Be the Love. Share the Light.
My one-year-old granddaughter, Blaire, is the cutest little magpie.
Until recently, my customary greeting to her was, “How are you?” I’d wait for the invariable smile and ask her another question. “Are you good?”
“Goo.” Eight pearly teeth shined back to me.
I loved these exchanges. Watching her learn language, express feelings, and grow her interpersonal skills. She has everyone, even her eight-year-old sister wrapped around her finger, so she really is “good.” But, no one is always “good.” Sometimes we are sad, mad, or happy. Or a any number of emotions.
I spent some time with friend who’d recently buried their son after a devastating illness and untimely death. We were both attending a graveside service for our mutual friend’s son. It was so good to hug her. I hadn’t expected to see her there, her own loss so fresh and raw, and I told her so. I wanted to acknowledge the cost she was paying to support our friend.
Her reply rocked me.
She shared that during a recent grocery store trip she’d been asked by the checker how she was doing, then pressed for details to deepen a conversation and create an atmosphere of friendliness. (Something they’re required to do, no doubt.) After the conversation turned uncomfortable, my friend shared something that I’m sure had never entered the mind of those creating or implementing this chatty policy.
It’s nice to inquire about your customers lives, but realize when you do that for some who are struggling in the aftermath of a tough loss, it’s all they can do just to stand there and buy groceries. They don’t have the emotional energy to pretend everything is fine or to bring their grief into the light of day.
I felt thunderstruck.
I regularly ask people how they are in places and circumstances that preclude any response but a lie or a deflection. The answer isn’t always “good.”
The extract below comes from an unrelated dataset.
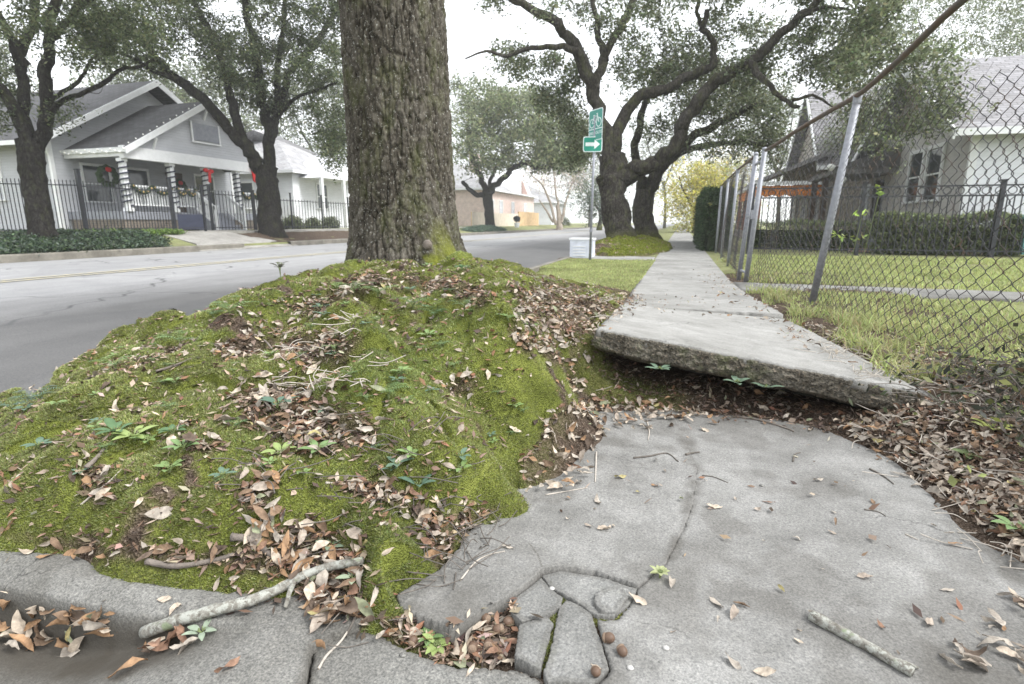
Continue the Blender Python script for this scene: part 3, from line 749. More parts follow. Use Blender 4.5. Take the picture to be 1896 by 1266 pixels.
# the sidewalk beyond the step: slabs laid end to end
def rect(x0, x1, y0, y1): return [(x0, y0), (x1, y0), (x1, y1), (x0, y1)]
slab('sidewalk', [(-.42, 4.36), (-.1, 4.31), (.3, 4.25), (.74, 4.225), (.72, 6.08), (-.47, 6.12)], lambda X, Y: np.interp(Y, [4.2, 6.1], [.185, .09]) + 0 * X, .1, .02, M_raised, 'pale sidewalk slab behind the heaved one', seed=14, jag=.02, rnd=.012)
slab('sidewalk', [(-.48, 6.135), (.72, 6.1), (.7, 8.0), (-.5, 8.0)], lambda X, Y: np.interp(Y, [6.1, 8], [.085, .03]) + 0 * X, .1, .02, M_raised, 'pale sidewalk slab beside the chain-link gate', seed=15, jag=.02, rnd=.012)
fw_ = MB(); y = 8.02
while y < 140:
    fw_.span((-.52, y, -.1), (.70, y + 1.5, .02 - .004 * (int(y) % 2))); y += 1.512
fw_.build('sidewalk', M_raised, kind='structure', label='pale sidewalk running away past the mossy hummock')
slab('path', [(.72, 7.1), (12, 6.75), (12, 7.35), (.72, 8.0)], lambda X, Y: .03 + 0 * X, .05, .05, M_kerb, 'grey concrete path leading across the lawn from the gate', seed=16, jag=.01)
slab('path', [(-1.9, 12.5), (-.53, 12.3), (-.53, 13.6), (-2.3, 13.9)], lambda X, Y: .02 + 0 * X, .05, .04, M_raised, 'short pale walk crossing the verge before the hummock', seed=17, jag=.01)

# the heaved slab
FL, FR, RR, RL = np.array([-.345, 2.47]), np.array([.97, 2.42]), np.array([.76, 4.20]), np.array([-.41, 4.24])
def raised_z(X, Y):
    u = np.clip((X + .345) / 1.3, 0, 1); v = np.clip((Y - 2.45) / 1.75, -.05, 1)
    return ((.348 * (1 - u) + .17 * u)) * (1 - v) + (.205 * (1 - u) + .145 * u) * v
def build_raised():
    root = empty('heaved_slab', (.3, 3.3, .1), 'pale concrete sidewalk slab tilted up in the air over a dark gap', 'concrete slab')
    e = np.array([FL, (-.2, 2.452), (.0, 2.46), (.15, 2.44), (.3, 2.452), (.45, 2.43), (.6, 2.44), (.72, 2.41), (.86, 2.43), FR, RR, (.2, 4.215), RL])
    t = slab('slab_top', e, raised_z, .04, .011, M_raised, None, kind=None, seed=33, jag=.012, rnd=.016, rough=.0015)
    t.parent = root; t.matrix_parent_inverse = Matrix.Translation(root.location).inverted()
    # broken front and side faces
    pts = np.vstack([[RL], [(-.37, 3.3)], e[:10], [(.9, 3.0)], [RR]])
    L = np.concatenate([[0], np.cumsum(np.hypot(*np.diff(pts, axis=0).T))])
    s = np.arange(0, L[-1], .006); X = np.interp(s, L, pts[:, 0]); Y = np.interp(s, L, pts[:, 1])
    X = X + .008 * fbm(s * 20, s * 0, seed=71); Y = Y + .008 * fbm(s * 20, s * 0 + 9, seed=72)
    tx, ty = np.gradient(X), np.gradient(Y); l = np.hypot(tx, ty); nx_, ny_ = ty / l, -tx / l
    nv = 24
    v = np.linspace(0, 1, nv)[:, None]
    thick = .112 + .016 * fbm(s * 6, s * 0, seed=73, o=4)
    zt = raised_z(X, Y) - .008
    Z = zt[None] - v * thick[None]; lip = sstep(.16, .30, v + .06 * fbm(s[None] * 12 + 0 * v, v * 3, seed=76))
    bulge = .004 + lip * (-.008 + .022 * fbm(s[None] * 22 + 0 * v, Z * 40, seed=74, o=5, g=.65) + .01 * np.sin(v * math.pi)) - .05 * sstep(.75, 1, v) 
    f1, f2, c = voro(s[None] * 40 + 0 * v, Z * 40, 5); bulge = bulge + .010 * (c - .4) * sstep(.7, .1, f1) * lip
    bulge = np.where(v < .02, -.004, bulge)
    V = np.stack([X[None] + nx_[None] * bulge, Y[None] + ny_[None] * bulge, Z], -1)
    # underside carried inwards
    ix, iy = np.clip(X + nx_ * -.5, -.2, .7), np.clip(Y + ny_ * -.5, 2.5, 4.0)
    inn = np.stack([ix, iy, raised_z(ix, iy) - .125], -1)[None]
    V = np.concatenate([V, inn], 0)
    n = len(s); i, j = np.meshgrid(np.arange(nv), np.arange(n - 1), indexing='ij'); a = i * n + j
    F = np.stack([a, a + n, a + n + 1, a + 1], -1).reshape(-1, 4)
    obj('broken_edge', mesh_np('broken_edge', V.reshape(-1, 3), F, M_edge, True), root)['label'] = 'crumbling aggregate edge of the heaved slab'
    return root
heaved = build_raised()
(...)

How did I not see and understand this sooner?
Trying to show care and compassion with a question that rolls out of my mouth like I’m a one-year-old isn’t compassion or care. It’s thoughtless, hurtful, and sometimes even cruel.
How many times have I done this to people? Countless.
There were even times when I asked and didn’t have the time or emotional bandwidth to process the person’s response. Isn’t that worse than not asking? You just opened your heart to me, but I can’t deal with your answer right now. Even if my words didn’t say it, I’m sure my eyes and anxiety betrayed me.
“It’s good to see you.” My friend suggested as an improvement, and I agree with her. It says, “I value you and your presence” without pushing someone to share more than they’re able to. They don’t even have to respond. This seems so much more compassionate, to acknowledge that the smiling face in front of me might be a facade that one careless question could crumble.
I can do better.
“It’s good to see you” will be on the tip of my tongue. And, when I do ask little Blaire how she is, I will model the facial expression of a few appropriate emotions and see what she says and does.
I want to talk with her, not listen to a bird chirp.